▸ The exercise:
Write out every line below that includes the word "pixels".

***** Records shown *****

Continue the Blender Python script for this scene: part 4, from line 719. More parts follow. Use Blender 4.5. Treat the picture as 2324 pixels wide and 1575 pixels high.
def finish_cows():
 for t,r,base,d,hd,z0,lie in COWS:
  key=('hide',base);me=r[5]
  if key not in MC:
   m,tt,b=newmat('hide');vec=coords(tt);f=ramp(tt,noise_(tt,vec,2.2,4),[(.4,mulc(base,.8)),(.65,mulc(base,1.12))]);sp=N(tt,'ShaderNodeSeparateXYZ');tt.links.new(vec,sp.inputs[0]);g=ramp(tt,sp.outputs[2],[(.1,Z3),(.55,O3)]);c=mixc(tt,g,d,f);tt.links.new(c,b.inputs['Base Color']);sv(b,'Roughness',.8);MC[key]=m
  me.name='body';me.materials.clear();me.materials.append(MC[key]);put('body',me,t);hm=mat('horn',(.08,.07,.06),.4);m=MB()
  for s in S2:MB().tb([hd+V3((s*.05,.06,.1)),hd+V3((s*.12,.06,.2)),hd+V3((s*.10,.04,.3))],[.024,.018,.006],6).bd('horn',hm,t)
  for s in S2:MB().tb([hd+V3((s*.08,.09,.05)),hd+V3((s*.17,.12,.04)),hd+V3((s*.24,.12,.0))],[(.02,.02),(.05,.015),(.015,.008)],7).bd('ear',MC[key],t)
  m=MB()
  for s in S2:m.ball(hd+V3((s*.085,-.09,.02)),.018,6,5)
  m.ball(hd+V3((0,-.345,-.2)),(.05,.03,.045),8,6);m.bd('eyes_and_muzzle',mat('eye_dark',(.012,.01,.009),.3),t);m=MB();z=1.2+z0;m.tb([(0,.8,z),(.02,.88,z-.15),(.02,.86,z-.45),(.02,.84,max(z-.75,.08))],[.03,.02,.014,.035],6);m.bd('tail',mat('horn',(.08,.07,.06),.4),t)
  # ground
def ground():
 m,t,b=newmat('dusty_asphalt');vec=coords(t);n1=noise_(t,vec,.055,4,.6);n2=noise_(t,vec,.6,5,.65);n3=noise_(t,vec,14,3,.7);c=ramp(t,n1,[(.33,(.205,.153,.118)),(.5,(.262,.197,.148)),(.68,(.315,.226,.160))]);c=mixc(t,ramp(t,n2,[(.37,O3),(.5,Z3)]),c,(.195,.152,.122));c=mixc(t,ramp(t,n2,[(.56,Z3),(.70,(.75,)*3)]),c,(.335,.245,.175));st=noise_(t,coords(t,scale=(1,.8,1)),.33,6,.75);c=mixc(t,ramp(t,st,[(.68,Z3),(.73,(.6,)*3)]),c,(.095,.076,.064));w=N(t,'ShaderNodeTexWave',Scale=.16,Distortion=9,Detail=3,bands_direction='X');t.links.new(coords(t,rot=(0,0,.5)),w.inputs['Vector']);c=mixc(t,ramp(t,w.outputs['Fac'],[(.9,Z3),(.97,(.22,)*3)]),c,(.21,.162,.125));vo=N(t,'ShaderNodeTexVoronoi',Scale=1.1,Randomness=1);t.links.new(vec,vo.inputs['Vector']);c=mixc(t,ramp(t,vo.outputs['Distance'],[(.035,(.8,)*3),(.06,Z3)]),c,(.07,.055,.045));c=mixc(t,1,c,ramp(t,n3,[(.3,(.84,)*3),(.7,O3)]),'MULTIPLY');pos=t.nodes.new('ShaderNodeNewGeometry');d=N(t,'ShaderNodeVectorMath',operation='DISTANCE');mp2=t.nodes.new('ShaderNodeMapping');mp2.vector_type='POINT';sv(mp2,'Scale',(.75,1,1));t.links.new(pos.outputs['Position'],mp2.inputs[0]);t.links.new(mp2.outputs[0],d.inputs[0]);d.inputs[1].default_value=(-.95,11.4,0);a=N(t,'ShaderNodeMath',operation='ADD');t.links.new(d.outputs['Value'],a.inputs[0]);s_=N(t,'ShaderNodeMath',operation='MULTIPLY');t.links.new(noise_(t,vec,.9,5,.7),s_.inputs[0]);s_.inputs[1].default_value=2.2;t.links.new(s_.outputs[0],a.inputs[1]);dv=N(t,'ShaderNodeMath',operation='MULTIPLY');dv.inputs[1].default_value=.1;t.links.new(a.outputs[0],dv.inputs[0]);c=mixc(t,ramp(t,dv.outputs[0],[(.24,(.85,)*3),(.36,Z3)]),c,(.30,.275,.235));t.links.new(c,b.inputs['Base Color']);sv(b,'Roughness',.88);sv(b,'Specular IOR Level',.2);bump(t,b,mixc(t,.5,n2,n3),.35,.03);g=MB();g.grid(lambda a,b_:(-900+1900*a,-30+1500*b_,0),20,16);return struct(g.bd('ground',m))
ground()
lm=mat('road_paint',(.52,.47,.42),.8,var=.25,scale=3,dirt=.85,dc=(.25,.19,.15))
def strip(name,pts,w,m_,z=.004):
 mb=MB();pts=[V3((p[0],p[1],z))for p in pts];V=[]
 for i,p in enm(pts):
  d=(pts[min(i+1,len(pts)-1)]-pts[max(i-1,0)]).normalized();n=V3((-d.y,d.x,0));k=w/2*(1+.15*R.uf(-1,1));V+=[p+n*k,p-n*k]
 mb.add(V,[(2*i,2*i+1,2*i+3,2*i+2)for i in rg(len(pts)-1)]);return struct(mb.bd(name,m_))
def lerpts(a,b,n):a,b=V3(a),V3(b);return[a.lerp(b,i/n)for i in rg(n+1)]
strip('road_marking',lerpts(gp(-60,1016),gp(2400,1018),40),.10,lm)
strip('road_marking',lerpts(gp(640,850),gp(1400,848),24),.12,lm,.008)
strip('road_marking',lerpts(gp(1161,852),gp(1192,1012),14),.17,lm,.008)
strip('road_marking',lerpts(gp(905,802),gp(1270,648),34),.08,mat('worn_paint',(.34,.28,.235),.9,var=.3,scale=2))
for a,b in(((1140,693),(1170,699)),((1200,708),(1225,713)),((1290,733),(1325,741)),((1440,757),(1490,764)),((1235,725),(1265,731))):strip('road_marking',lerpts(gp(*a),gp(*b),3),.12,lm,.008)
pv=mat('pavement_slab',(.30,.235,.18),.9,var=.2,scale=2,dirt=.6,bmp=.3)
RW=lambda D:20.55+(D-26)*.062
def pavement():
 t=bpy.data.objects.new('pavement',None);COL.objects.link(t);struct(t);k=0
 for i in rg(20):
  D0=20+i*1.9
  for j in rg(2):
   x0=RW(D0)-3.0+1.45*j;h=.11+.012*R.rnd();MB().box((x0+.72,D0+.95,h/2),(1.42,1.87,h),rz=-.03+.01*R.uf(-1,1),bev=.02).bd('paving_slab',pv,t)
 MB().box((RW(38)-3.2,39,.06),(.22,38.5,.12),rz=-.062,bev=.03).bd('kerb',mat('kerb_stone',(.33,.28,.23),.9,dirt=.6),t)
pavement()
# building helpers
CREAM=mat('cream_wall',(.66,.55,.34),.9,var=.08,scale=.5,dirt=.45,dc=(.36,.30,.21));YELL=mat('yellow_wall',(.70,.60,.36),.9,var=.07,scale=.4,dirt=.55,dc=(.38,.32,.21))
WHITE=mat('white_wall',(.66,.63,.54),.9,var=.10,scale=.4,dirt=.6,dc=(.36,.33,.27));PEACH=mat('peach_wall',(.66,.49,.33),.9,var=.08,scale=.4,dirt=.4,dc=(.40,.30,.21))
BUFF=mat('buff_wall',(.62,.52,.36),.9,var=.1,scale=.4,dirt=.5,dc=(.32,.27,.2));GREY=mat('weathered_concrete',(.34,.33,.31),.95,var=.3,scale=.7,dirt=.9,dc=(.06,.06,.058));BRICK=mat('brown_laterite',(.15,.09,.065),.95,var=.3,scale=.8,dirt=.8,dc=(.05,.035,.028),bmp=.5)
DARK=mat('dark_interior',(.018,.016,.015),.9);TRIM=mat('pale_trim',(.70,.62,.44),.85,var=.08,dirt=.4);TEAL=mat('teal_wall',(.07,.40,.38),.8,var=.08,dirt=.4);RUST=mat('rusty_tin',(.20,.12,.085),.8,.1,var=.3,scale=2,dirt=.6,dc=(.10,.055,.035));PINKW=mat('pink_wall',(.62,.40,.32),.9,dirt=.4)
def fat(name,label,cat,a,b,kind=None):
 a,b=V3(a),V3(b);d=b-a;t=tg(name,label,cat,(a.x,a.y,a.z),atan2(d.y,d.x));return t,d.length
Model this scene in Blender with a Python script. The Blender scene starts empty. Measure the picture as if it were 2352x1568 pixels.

*****

▸ Written solution:
Continue the Blender Python script for this scene: part 4, from line 719. More parts follow. Use Blender 4.5. Treat the picture as 2324 pixels wide and 1575 pixels high.
Model this scene in Blender with a Python script. The Blender scene starts empty. Measure the picture as if it were 2352x1568 pixels.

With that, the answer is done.